アンディ:ボビーとは何回か会ったけど、カジュアルな会話をしたくらいかな。とても魅力ある存在だったよ。ケヴィンは会ったことがないね。友達は彼と仲が良いけど、僕自身はそんなに交流はなかったんだ。
ローレンス:当時多くのアーティストは保身的だった気がするよ。影響を与えるアーティストに会ったとしても気安く話したりしない。うっかりアイディアを言ってしまうとまずいからね。若いヒップスターが売れ始めた頃って守りに入るんだ。「とてもいいサウンドができた!どう思う?」なんて話す奴なんていなかったし、そんなことしたら「おい、大丈夫か?」って思われる。そんなムードがあったよ。
──最後に、『Nowhere』と『Going Blank Again』を再現ライブというかたちで今回やってみて、何か気づいたことなどを聞かせてください。
アンディ:同じ曲順で演奏したから、アルバム制作の過程を思い出せたのは、とても良い経験だった。
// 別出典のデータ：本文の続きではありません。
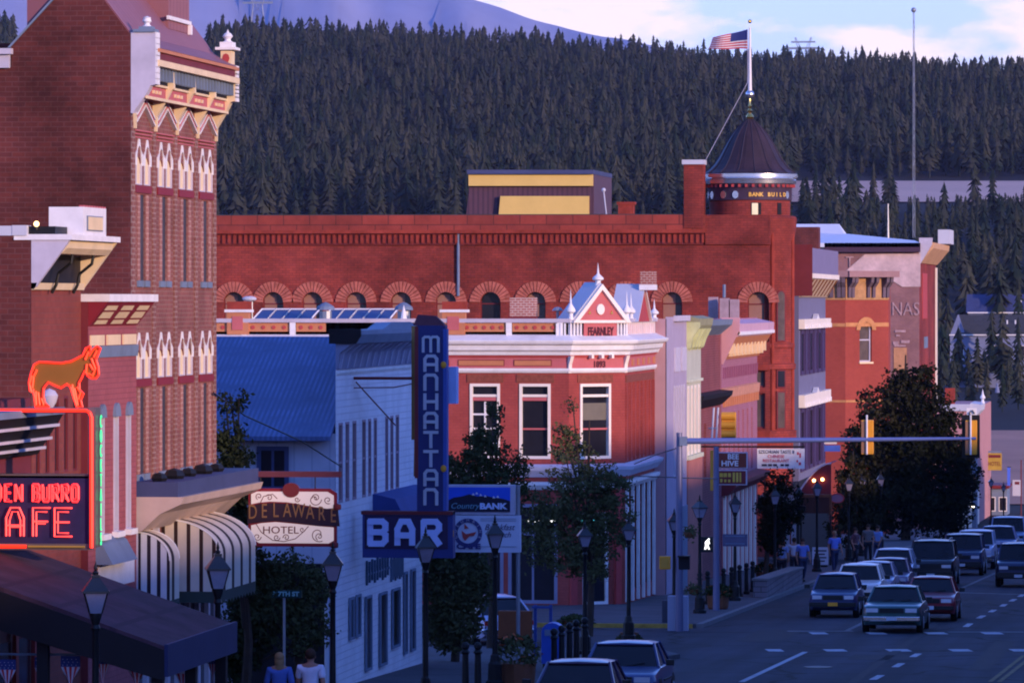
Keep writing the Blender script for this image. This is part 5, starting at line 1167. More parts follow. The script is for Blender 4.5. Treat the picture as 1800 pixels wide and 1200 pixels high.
for i, ch in enumerate('BANK BUILDING'):
    if ch != ' ':
        px = 1318.5 + i * 6.8
        if px > 1388: break
        text_mesh('gilt_letter', ch, tang(px, 2.06), 0, tz(342), .27, emis('gilt_glow', (.9, .45, .08), .25) if 'gilt_glow' not in M else M['gilt_glow'], T, o=.03, bold=.008); M['gilt_glow'] = COL.objects[-1].data.materials[0]  # letters glow faintly to imitate the gleam of gilding
# columns flanking on the turret
for px in (1357, 1394):
    b = MB(); W_ = tang(px, 2.12); q = W_.P(0, 0, .02); b.tube([(q[0], q[1], tz(770)), (q[0], q[1], tz(405))], .10, 8); b.build('engaged_column', M['stone_red'], T, smooth=True)
# flag (> canton, stripes) waving to the left of the pole
ft = thing('national_flag', 'stars and stripes flag blowing left from the pole above the bank turret', 'flag', (cx, cy, tz(82)))
def fp(u, v):
    X = cx - .12 - 1.72 * u; yy = cy + .18 * math.sin(u * 7) * u; top = tz(48) - (tz(48) - tz(62)) * u ** .9; bot = tz(82.5) + .02 * math.sin(u * 8)
    return (X - .18 * v * u, yy, top + (bot - top) * v)
for k in range(13):
    b = MB(); v0, v1 = k / 13, (k + 1) / 13
    for i in range(12): b.quad(fp(i / 12, v0), fp((i + 1) / 12, v0), fp((i + 1) / 12, v1), fp(i / 12, v1))
    b.build('stripe', M['flagred'] if k % 2 == 0 else mat('flag_white', (.6, .56, .58), .8) if 'fwh' not in M else M['fwh'], ft); 
    if k == 1: M['fwh'] = COL.objects[-1].data.materials[0]
b = MB()
for s2 in (-.012, .012):
    for i in range(6): q = [fp(i / 13, 0), fp((i + 1) / 13, 0), fp((i + 1) / 13, 7 / 13), fp(i / 13, 7 / 13)]; b.quad(*[(x, y + s2, z) for x, y, z in q])
b.build('canton', M['flagblue'], ft)
b = MB(); b.tube([(cx - .1, cy - .1, tz(48)), (cx - .1, cy - .1, tz(142)), SK.P(SK.u(1240), tz(282), 0)], .012, 4); tag(b.build('halyard_rope', M['lav'], loc=(cx, cy, tz(142))), 'thin rope running from the flagpole down to the chimney beside the turret', 'rope')
# yellow and brown metal building behind the bank
D3 = 330; p = at(822, 378, D3); s_ = D3 / F; t = thing('metal_shed_roof_building', 'brown metal building with yellow bands showing above the long bank roof', 'building', (p.x, p.y, gz(330)))
def q3(px, py, dy=0): v = at(px, py, D3); return (v.x, v.y + dy, v.z)
b = MB(); b.prism([q3(815, 420), q3(1044, 420), q3(1044, 300), q3(828, 300)], [q3(815, 420, 10), q3(1044, 420, 10), q3(1044, 300, 10), q3(828, 300, 10)]); b.build('wall', stripes('brown_ribbed_metal', (.085, .04, .06), (.06, .03, .05), 'X', .3, .4, .5), t)
b = MB(); b.prism([q3(825, 327, -.35), q3(1043, 327, -.35), q3(1043, 307, -.35), q3(825, 307, -.35)], [q3(825, 327, .1), q3(1043, 327, .1), q3(1043, 307, .1), q3(825, 307, .1)]); b.build('yellow_band', mat('ochre_metal', (.62, .42, .13), .6, .06), t)
b = MB(); b.prism([q3(876, 400, -.4), q3(1036, 400, -.4), q3(1036, 345, -.4), q3(881, 345, -.4)], [q3(876, 400, .1), q3(1036, 400, .1), q3(1036, 345, .1), q3(881, 345, .1)]); b.build('yellow_wall', mat('ochre_metal2', (.62, .42, .13), .6, .06), t)
b = MB(); b.prism([q3(823, 306.5, -.6), q3(1045, 306.5, -.6), q3(1045, 299, -.6), q3(823, 299, -.6)], [q3(823, 306.5, 10), q3(1045, 306.5, 10), q3(1045, 299, 10), q3(823, 299, 10)]); b.build('roof_edge', M['roof_navy'], t)
p = at(1100, 385, 300); b = MB(); b.box(p.x - .42, p.x + .42, p.y, p.y + .8, p.z - 1, p.z + .8); b.box(p.x - .5, p.x + .5, p.y - .05, p.y + .85, p.z + .8, p.z + .95); t2 = thing('roof_chimney', 'small brick chimney beyond the bank parapet, left of the tall white capped chimney', 'chimney', tuple(p)); b.build('stack', M['stone_red'], t2)
p = at(1066, 378, 300); b = MB(); b.tube([p, at(1061, 335, 300)], .04, 6); b.ball(at(1061, 334, 300), .12, 8); tag(b.build('roof_light_pole', M['bluewhite'], loc=tuple(p)), 'thin pale pole leaning above the bank roof beside the yellow banded building', 'pole')
# ---------------- blue grey building beyond the bank
WG = WX(-19.8); Q0 = WG.u(1404); Q1 = WG.u(1451)
def zq(py): return WG.z(py, 1406)
T = thing('blue_grey_building', 'narrow blue grey building with two white crested bands, right of the bank turret', 'building', (XF, Q0, gz(Q0)))
b = MB(); b.box(XF - 10, -19.8, Q0, Q1, gz(Q1) - 1, zq(500)); b.build('wall', M['bluegrey'], T)
b = MB(); WG.box(b, Q0, Q1, zq(480), zq(436), -.2, .68); bo = b.build('false_parapet', mat('slate_mauve', (.20, .17, .28), .7, .1), T)
b = MB(); WY(Q0).box(b, -22, -19.12, zq(520), zq(430), -.02, .02); b.build('end_board', M['maroon'], T)
b = MB(); WG.box(b, Q0 + .03, Q1, zq(489), zq(480.5), -.1, .74); b.build('cornice_lip', M['cream_trim'], T)
b = MB(); WG.prof(b, [(0, zq(522)), (.1, zq(522)), (.66, zq(490)), (0, zq(489.5))], Q0 + .05, Q1); b.build('cornice_cove', mat('tan_cove', (.50, .36, .24), .7, .2, 2), T)
b = MB()
for k in range(8): u = Q0 + 1 + k * (Q1 - Q0 - 2) / 7; WG.prof(b, [(.05, zq(520)), (.18, zq(520)), (.72, zq(491)), (.05, zq(491))], u - .12, u + .12)
b.pieces('cornice_bracket', M['wood'], T)
for y0_, y1_ in ((557, 578), (690, 716)):
    b = MB(); WG.box(b, Q0, Q1, zq(y1_), zq(y0_ + 4), 0, .3); b.build('white_band', M['cream_trim'], T)
    b = MB()
    for k in range(12): u = Q0 + .6 + k * (Q1 - Q0 - 1.2) / 11; WG.box(b, u - .3, u + .3, zq(y1_), zq(y1_ - 8), .3, .36)
    um = (Q0 + Q1) / 2; WG.prism(b, [(um - 1, zq(y0_ + 4)), (um + 1, zq(y0_ + 4)), (um, zq(y0_ - 5))], .05, .3); b.pieces('crest_dentil', M['pinkpaint'] if False else M['white'], T)
for y0_, y1_ in ((580, 660), (718, 830)):
    for k in range(6): u = Q0 + 1 + k * (Q1 - Q0 - 1) / 6; window(WG, T, u, u + 2.2, zq(y1_), zq(y0_), M['purpleblue'], M['purpleblue'] if k % 2 else M['glass'], fw=.2, rec=-.01, dep=.05)
# ---------------- orange brick chamfered building
YO = 347.0; SO = WY(YO); Xo = SO.u(1486); CO = Wall((Xo, YO), (1, 1), (1, -1)); co_l = (XF - Xo) * math.sqrt(2)
def zo(py): return SO.z(py, 1470)
T = thing('orange_brick_building', 'orange red brick building with a tan bracketed cornice and one tall arched window', 'building', (XF, YO, gz(YO)))
b = MB(); wall_holes(b, SO, SO.u(1395), Xo, gz(YO) - 3, zo(527), [], rec=.1); b.build('side_wall', M['brick_orange'], T)
h = (CO.u(1511), CO.u(1532), zo(636), zo(566), True)
b = MB(); wall_holes(b, CO, 0, co_l, gz(YO) - 3, zo(527), [h], rec=.25); b.build('corner_wall', M['brick_orange'], T)
window(CO, T, h[0], h[1], h[2], h[3], M['lav'], M['glass2'], fw=.09, rec=.2, bars=(.55,), sill=M['cream'])
b = MB(); b.box(XF - 12, XF, YO + (XF - Xo) + .01, YO + (XF - Xo) + 2.2, gz(380) - 3, zo(500)); b.build('street_wall', M['brick_orange'], T)
b = MB(); b.prism([(SO.u(1395), YO + .3, gz(YO) - 4), (Xo, YO + .3, gz(YO) - 4), (XF - .3, YO + (XF - Xo), gz(YO) - 4), (SO.u(1395), YO + (XF - Xo), gz(YO) - 4)], [(SO.u(1395), YO + .3, zo(490)), (Xo, YO + .3, zo(490)), (XF - .3, YO + (XF - Xo), zo(490)), (SO.u(1395), YO + (XF - Xo), zo(490))]); b.build('roof', M['roof_tar'], T)
tan = mat('tan_cornice', (.42, .22, .10), .8, .3, 3); dk = mat('bracket_dark', (.13, .09, .11), .8, .2)
b = MB(); CO.box(b, .0, co_l, zo(526.9), zo(487), .0, .06); SO.box(b, SO.u(1395), Xo, zo(526.9), zo(487), .0, .06); b.pieces('cornice_panel', tan, T)
b = MB(); CO.box(b, -.3, co_l + .3, zo(486.9), zo(476), -.3, .75); SO.box(b, SO.u(1395), Xo + .2, zo(486.9), zo(475.5), -.3, .7); b.pieces('cornice_lip', mat('mauve_lip', (.30, .17, .17), .7), T)
b = MB()
for t_ in (.06, .14, .5, .62, .86, .95): CO.prof(b, [(.06, zo(523)), (.2, zo(523)), (.22, zo(505)), (.55, zo(496)), (.6, zo(487)), (.06, zo(487))], co_l * t_ - .12, co_l * t_ + .12)
for x in (1453, 1462, 1475, 1483): SO.prof(b, [(.06, zo(523)), (.2, zo(523)), (.22, zo(505)), (.55, zo(496)), (.6, zo(487)), (.06, zo(487))], SO.u(x) - .12, SO.u(x) + .12)
b.pieces('cornice_bracket', dk, T)
b = MB(); CO.box(b, 0, co_l, zo(574), zo(567), .0, .04); SO.box(b, SO.u(1395), Xo, zo(574), zo(568), .0, .04); SO.box(b, SO.u(1395), Xo, zo(707), zo(703), .0, .04); CO.box(b, 0, co_l, zo(707), zo(703), .0, .04); b.pieces('string_course', mat('sandstone_band', (.50, .22, .09), .8, .2, 3), T)
b = MB(); um = (h[0] + h[1]) / 2; r0 = (h[1] - h[0]) / 2; zc_ = h[3] - r0; n = 9
for k in range(n):
    a0, a1 = math.pi * k / n, math.pi * (k + 1) / n; CO.prism(b, [(um + r0 * math.cos(a0), zc_ + r0 * math.sin(a0)), (um + r0 * math.cos(a1), zc_ + r0 * math.sin(a1)), (um + (r0 + .33) * math.cos(a1), zc_ + (r0 + .33) * math.sin(a1)), (um + (r0 + .33) * math.cos(a0), zc_ + (r0 + .33) * math.sin(a0))], .041, .08)
b.build('window_arch', mat('sandstone_arch', (.50, .22, .09), .8, .2, 3), T)
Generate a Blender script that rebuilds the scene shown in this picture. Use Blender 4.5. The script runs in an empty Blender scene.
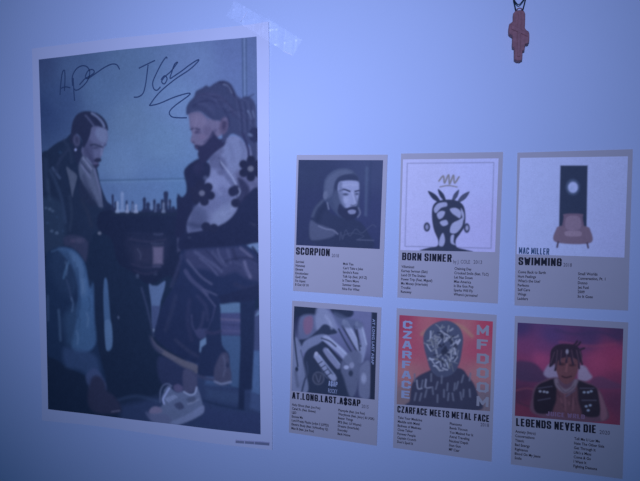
import bpy, math
import numpy as np

# ------------------------------------------------------------------ camera, lamp, ambient, exposure
SC = bpy.context.scene
COL = SC.collection
Z0 = 1.55                      # height of the eye above the floor
DIST = 0.5546                  # eye to wall
ROT = np.array([[0.9611377, -0.27470632, -0.02740006],
                [0.27570868, 0.9602145, 0.04441665],
                [0.0141084, -0.05024495, 0.99863727]])   # columns: right, forward, up
cam_data = bpy.data.cameras.new('camera')
cam_data.lens = 520.0 / 640.0 * 36.0
cam_data.sensor_width = 36.0
cam_data.clip_start = 0.01
cam = bpy.data.objects.new('camera', cam_data)
COL.objects.link(cam)
from mathutils import Matrix, Vector
M4 = Matrix.Identity(4)
for r in range(3):
    M4[r][0] = ROT[r, 0]; M4[r][1] = ROT[r, 2]; M4[r][2] = -ROT[r, 1]
M4[0][3], M4[1][3], M4[2][3] = 0.0, -DIST, Z0
cam.matrix_world = M4
SC.camera = cam

world = bpy.data.worlds.new('room_dusk')
SC.world = world
world.use_nodes = True
world.node_tree.nodes['Background'].inputs[0].default_value = (0.0, 0.32, 1.0, 1)
world.node_tree.nodes['Background'].inputs[1].default_value = 0.088

LAMP_POS = np.array([-0.0284, -1.0005, Z0 + 0.1022])
LAMP_SPREAD = 0.6605         # tangent of the lamp's half spread
LAMP_DIR = np.array([-0.1976, 1.0, -0.0037]); LAMP_DIR /= np.linalg.norm(LAMP_DIR)
lamp_data = bpy.data.lights.new('blue_lamp', 'AREA')
lamp_data.shape = 'DISK'; lamp_data.size = 0.05
lamp_data.energy = 1.56
lamp_data.spread = 2 * math.atan(LAMP_SPREAD)
lamp_data.color = (0.400, 0.471, 1.0)
lamp = bpy.data.objects.new('blue_lamp', lamp_data)
COL.objects.link(lamp)
lamp.location = LAMP_POS
lamp.rotation_euler = Vector(LAMP_DIR).to_track_quat('-Z', 'Y').to_euler()

SC.view_settings.view_transform = 'Standard'
SC.view_settings.look = 'None'
SC.view_settings.exposure = 0.0
SC.view_settings.gamma = 1.0
SC.view_settings.use_curve_mapping = False

# ------------------------------------------------------------------ colour reading and layout helpers
def lin(c):
    c = np.asarray(c, float) / 255.0
    return np.where(c < .04045, c / 12.92, ((c + .055) / 1.055) ** 2.4)

def wall_xz(px, py):
    """layout sketch units -> metres on the wall (x, z measured from eye height)"""
    px = np.asarray(px, float); py = np.asarray(py, float)
    a = (px - 320) / 520.0; b = (240.5 - py) / 520.0
    d = [ROT[i, 0] * a + ROT[i, 1] + ROT[i, 2] * b for i in range(3)]
    return d[0] / d[1] * DIST, d[2] / d[1] * DIST

def sketch_xy(x, z):
    """metres on the wall -> layout sketch units"""
    x = np.asarray(x, float); z = np.asarray(z, float)
    c = [ROT[0, i] * x + ROT[1, i] * DIST + ROT[2, i] * z for i in range(3)]
    return 320 + 520 * c[0] / c[1], 240.5 - 520 * c[2] / c[1]

def white_at(x, z):
    """how a white sheet reads at a wall point under the lamp: used to take the lamp OUT of a colour reading"""
    vx = x - LAMP_POS[0]; vy = -LAMP_POS[1]; vz = z - (LAMP_POS[2] - Z0)
    r = math.sqrt(vx * vx + vy * vy + vz * vz)
    ca = max(1e-3, (vx * LAMP_DIR[0] + vy * LAMP_DIR[1] + vz * LAMP_DIR[2]) / r)
    g = ca * (vy / r) / r ** 2 * vy ** 2 * max(0, 1 - math.sqrt(max(0, 1 - ca * ca)) / ca / LAMP_SPREAD)
    return np.array([.5544, .6523, 1.3885]) * g + np.array([.001, .0282, .0882])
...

当時どういうストーリーを作るか、かなり意識的にやっていたからね。
ローレンス:『Going Blank Again』で思い出したのは、スタジオのセッションや実際のレコーディングプロセスのこと。まるで追体験をしているかのような気分になったよ。あれjは、僕たちの思うままに制作した素晴らしいスタジオアルバムなんだ。ファーストアルバムが僕たちの背骨となり、セカンドアルバムにはワールドツアーでの経験も含め、それまでに吸収したことをすべて詰め込んだ。型にはまることなく自由に制作した時間や、スタジオでの楽しい思い出……その一連の記憶をもう一度味わうことができて幸せだよ。